IL GRANDE CAPO – Lars von Trier

Lars von Trier non si toglie nemmeno il gusto della commedia. E lo fa a modo suo, naturalmente, realizzando un’opera grottesca, spietata, che analizza senza filtro e con amara ironia i rapporti interpersonali: ne “Il grande capo”, l’indagine è ambientata nel mondo del lavoro, dove gli interessi economici schiacciano inesorabilmente ogni altro tipo di valutazione.

Una ditta di informatica danese sta per essere ceduta a un magnate islandese. Ravn è il proprietario occulto dell’azienda, ma non ha mai rivelato la sua identità, fingendosi mero portavoce del capo; gli islandesi esigono però di trattare con il proprietario in persona per la vendita in oggetto, e Ravn è costretto a ingaggiare un attore per sostenere la parte di Grande Capo.

Kristoffer, attore disoccupato con la fissa per il drammaturgo Gambini, ha un approccio spaesato e confuso al ruolo, tanta è la singolarità del gruppo direttivo della ditta e dei suoi componenti, caratterizzati da tendenze estreme e spassose:  c’è chi è ossessionato e reso aggressivo dall’uggia autunnale della campagna danese, chi desidera concedersi sessualmente al presunto capo e chi lo vuole sposare, chi sussulta e piange ogni volta che una fotocopiatrice si aziona, chi ha bisogno di continui e patetici gesti d’affetto.

Kristoffer dovrà impegnarsi per studiare a fondo i co-protagonisti della storia, fino a comprendere come siano in realtà tutti strumenti inconsapevoli di Ravn, che finge di essere il loro migliore amico e poi segretamente medita di licenziarli e di attribuirsi in esclusiva il merito di un loro prodotto informatico.

Il capo Ravn rivelerà la sua vera faccia d’uomo cinico e privo di scrupoli, in grado di realizzare grandi profitti sfruttando il talento di queste persone e il loro investimento iniziale; l’altro Ravn, l’inoffensivo impiegato, il buon amico sempre disponibile a un abbraccio e a una parola di conforto, inizierà a vacillare sotto i colpi inferti in controffensiva dall’attore.
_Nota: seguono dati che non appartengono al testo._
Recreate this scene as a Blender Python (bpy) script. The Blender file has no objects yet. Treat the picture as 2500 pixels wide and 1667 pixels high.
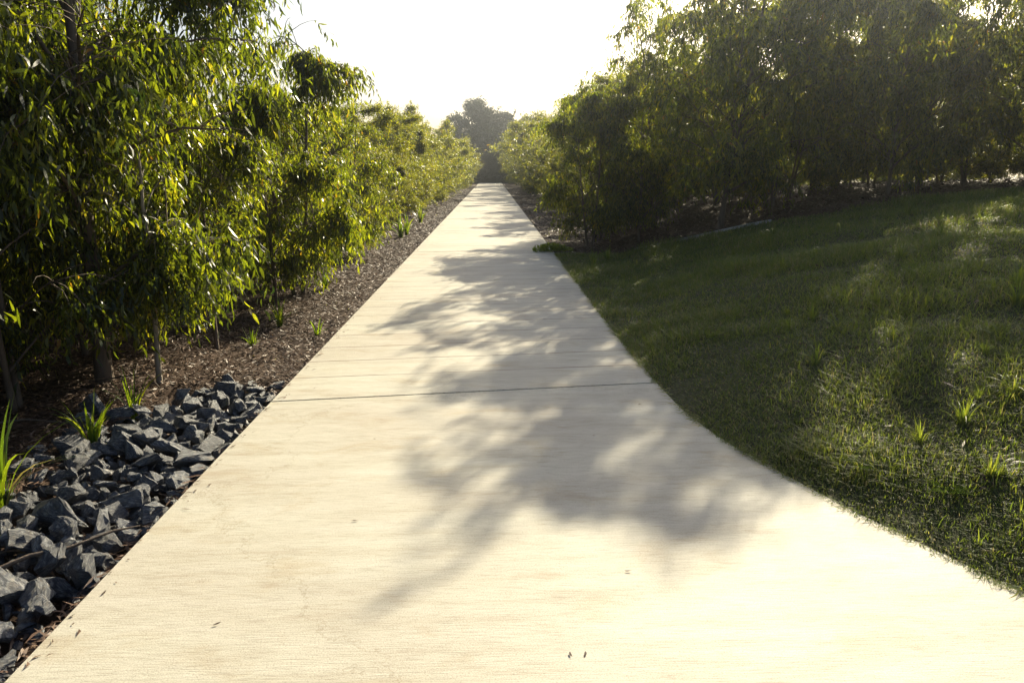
import bpy, bmesh, math, random
import numpy as np
from mathutils import Vector, Matrix
R = math.radians
C = bpy.context.scene.collection
SC = bpy.context.scene

# ------------------------------------------------------------------ camera
CAM_H = 1.5
cam = bpy.data.cameras.new("camera"); camo = bpy.data.objects.new("camera", cam); C.objects.link(camo)
cam.sensor_width = 36; cam.lens = 26.0; cam.clip_start = 0.05; cam.clip_end = 6000
camo.location = (0, 0, CAM_H)
camo.rotation_euler = (R(90 - 13.06), 0, R(-1.54))
SC.camera = camo

# ------------------------------------------------------------------ sky and sun
SUN_EL, SUN_AZ = 28.5, 26.0         # degrees; azimuth clockwise from +Y (the path's direction)
w = bpy.data.worlds.new("World"); SC.world = w; w.use_nodes = True
nt = w.node_tree; nt.nodes.clear()
sky = nt.nodes.new("ShaderNodeTexSky"); sky.sky_type = 'NISHITA'; sky.sun_disc = False
sky.sun_elevation = R(SUN_EL); sky.sun_rotation = R(SUN_AZ)
sky.air_density = 1.0; sky.dust_density = 3.5; sky.ozone_density = 1.0
bg = nt.nodes.new("ShaderNodeBackground"); bg.inputs[1].default_value = 0.066
wo = nt.nodes.new("ShaderNodeOutputWorld")
nt.links.new(sky.outputs[0], bg.inputs[0]); nt.links.new(bg.outputs[0], wo.inputs[0])
sl = bpy.data.lights.new("sun", 'SUN'); sl.energy = 5.0; sl.angle = R(0.53); sl.color = (1.0, 0.89, 0.64)
so = bpy.data.objects.new("sun", sl); C.objects.link(so)
sd = Vector((math.sin(R(SUN_AZ)) * math.cos(R(SUN_EL)), math.cos(R(SUN_AZ)) * math.cos(R(SUN_EL)), math.sin(R(SUN_EL))))
so.rotation_euler = sd.to_track_quat('Z', 'Y').to_euler(); so.location = sd * 50
SC.view_settings.view_transform = 'Standard'; SC.view_settings.look = 'None'
SC.view_settings.gamma = 1; SC.view_settings.exposure = 1.26
SC.cycles.max_bounces = 6; SC.cycles.diffuse_bounces = 3; SC.cycles.transmission_bounces = 3
SC.cycles.transparent_max_bounces = 4; SC.cycles.volume_bounces = 0
SC.cycles.caustics_reflective = False; SC.cycles.caustics_refractive = False

# ------------------------------------------------------------------ helpers
def tag(o, label=None, cat=None, group=None, kind=None):
    if label: o['label'] = label
    if cat: o['category'] = cat
    if group: o['group'] = group
    if kind: o['kind'] = kind
    return o
def link(name, me, mat=None, parent=None):
    o = bpy.data.objects.new(name, me); C.objects.link(o)
    if mat and not me.materials: me.materials.append(mat)
    if parent: o.parent = parent
    return o
def thing(name, label, cat, loc=(0, 0, 0), rz=0, group=None):
    o = bpy.data.objects.new(name, None); C.objects.link(o)
    o.empty_display_size = .1
    o.location = loc; o.rotation_euler = (0, 0, rz)
    return tag(o, label, cat, group)
def np_mesh(name, verts, faces_list, tint=None, smooth=False):
    """faces_list: list of (n,k) int arrays, in order; tint: per-face floats in the same order"""
    me = bpy.data.meshes.new(name)
    verts = np.asarray(verts, dtype=np.float32)
    me.vertices.add(len(verts)); me.vertices.foreach_set('co', verts.ravel())
    loops = np.concatenate([f.ravel() for f in faces_list]).astype(np.int32)
    tot = np.concatenate([np.full(len(f), f.shape[1], dtype=np.int32) for f in faces_list])
    start = np.concatenate([[0], np.cumsum(tot)[:-1]]).astype(np.int32)
    me.loops.add(len(loops)); me.loops.foreach_set('vertex_index', loops)
    me.polygons.add(len(tot)); me.polygons.foreach_set('loop_start', start); me.polygons.foreach_set('loop_total', tot)
    if smooth: me.polygons.foreach_set('use_smooth', np.ones(len(tot), dtype=bool))
    if tint is not None:
        a = me.attributes.new('tint', 'FLOAT', 'FACE'); a.data.foreach_set('value', np.asarray(tint, dtype=np.float32))
    me.update(calc_edges=True)
    return me
def unit(a): return a / np.maximum(np.linalg.norm(a, axis=-1, keepdims=True), 1e-9)
def sstep(a, b, x):
    t = np.clip((x - a) / (b - a), 0, 1); return t * t * (3 - 2 * t)

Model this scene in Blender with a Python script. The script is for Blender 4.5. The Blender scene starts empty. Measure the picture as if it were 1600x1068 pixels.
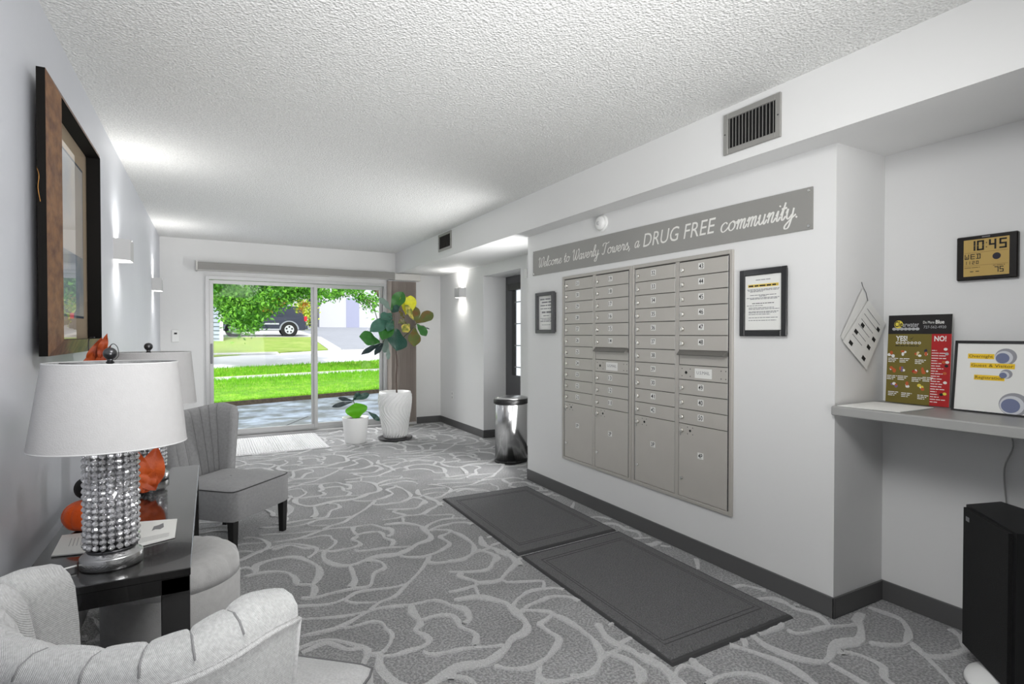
import bpy, bmesh, math, random
from mathutils import Vector, Matrix
import numpy as np
random.seed(7)
sc = bpy.context.scene
COL = sc.collection
PI = math.pi

# ------------------------------------------------------------------ camera
FPX, CX, CY, H = 863.0, 800.0, 534.0, 1.31
YAW = math.atan(472/863); PITCH = -math.atan(13/math.hypot(863, 472))
Fw = np.array([math.sin(YAW)*math.cos(PITCH), math.cos(YAW)*math.cos(PITCH), math.sin(PITCH)])
Rt = np.array([math.cos(YAW), -math.sin(YAW), 0.0]); Up = np.cross(Rt, Fw)
cam = bpy.data.objects.new('camera', bpy.data.cameras.new('camera')); COL.objects.link(cam)
cam.data.sensor_width = 36; cam.data.lens = FPX/1600*36; cam.data.clip_start = .02; cam.data.clip_end = 400
cam.location = (0, 0, H); cam.rotation_euler = (PI/2+PITCH, 0, -YAW)
sc.camera = cam
def hit(ax, val, u, v):                       # measured picture point -> point of the room plane axis=val
    d = Fw+Rt*(u-CX)/FPX-Up*(v-CY)/FPX; c = np.array([0, 0, H]); t = (val-c[ax])/d[ax]
    return Vector((c+t*d).tolist())

# ------------------------------------------------------------------ world, lights, exposure
w = bpy.data.worlds.new('world'); sc.world = w; w.use_nodes = True
bg = w.node_tree.nodes['Background']; bg.inputs[0].default_value = (.93, .96, 1, 1); bg.inputs[1].default_value = 1.15
def lamp(name, kind, loc, energy, size=None, size_y=None, aim=None, color=(1, 1, 1), angle=None):
    d = bpy.data.lights.new(name, kind); d.energy = energy; d.color = color
    if kind == 'AREA':
        d.shape = 'RECTANGLE'; d.size = size; d.size_y = size_y or size
    elif kind == 'SUN': d.angle = angle
    elif size is not None: d.shadow_soft_size = size
    o = bpy.data.objects.new(name, d); COL.objects.link(o); o.location = loc
    if aim is not None: o.rotation_euler = (Vector(aim)-Vector(loc)).to_track_quat('-Z', 'Y').to_euler()
    return o
lamp('sun_light', 'SUN', (0, -20, 30), 2.7, aim=(6, 8, 0), angle=.03, color=(1, .97, .9))
lamp('fill_overhead', 'AREA', (.72, .85, 2.44), 43, .9, 1.0, aim=(1.2, 1.9, 0))  # added fill above the view, lifts the floor and mail wall
lamp('fill_outside_door', 'AREA', (1.1, 9.4, 3.1), 190, 3.0, 1.2, aim=(1.2, 6.0, 0))  # added fill out of sight above the glass door, brightens the far floor
l_ = lamp('fill_behind_camera', 'AREA', (.7, -.7, .95), 29, 1.2, 1.0, aim=(.95, 2.6, 2.48)); l_.data.spread = math.radians(85)  # unseen fill added behind the camera to lighten the ceiling
l_ = lamp('fill_recess', 'AREA', (2.80, 4.52, 1.0), 26, .35, 1.6, aim=(-.5, 5.5, 1.6)); l_.data.spread = math.radians(150)  # fill added out of sight behind the mail wall for the far end
sc.view_settings.view_transform = 'Standard'; sc.view_settings.look = 'None'
sc.view_settings.exposure = .2; sc.view_settings.gamma = 1; sc.view_settings.use_curve_mapping = False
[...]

Si, perché Kristoffer, lungo il sentiero tracciato da Von Trier, entra nella parte a tal punto che l’attore prevale sull’uomo,  e, attraverso una serie di considerazioni tanto contraddittorie da costruire –infine e per negazione-  una struttura coerente, terrà in pugno il suo pubblico fino all’ultimo istante, riscattando quel palcoscenico smarrito a livello professionale.

Il film procede per dialoghi incalzanti e fittissimi, con la voce di Von Trier che saltuariamente irrompe sulla scena, fra gli scatti improvvisi e rivelatori dei personaggi coinvolti; la telecamera  agisce senza operatore e in funzionalità random,  cambiando e tagliando inquadratura a sua esclusiva discrezione (tecnica meglio nota come “Automavision”).

Il film può risultare difficoltoso di primo acchito, perché è necessario produrre uno sforzo per calarsi in quest’ambientazione estrema e teatralizzata, ma, una volta superata la decompressione percettiva, “Il grande capo” si rivela un’opera geniale, una lente di ingrandimento sulle manie, le debolezze, le viltà umane, che diverte, incuriosisce e a tratti angoscia lo spettatore in un tourbillon emotivo che non concede pause e si risolve in un finale imprevisto.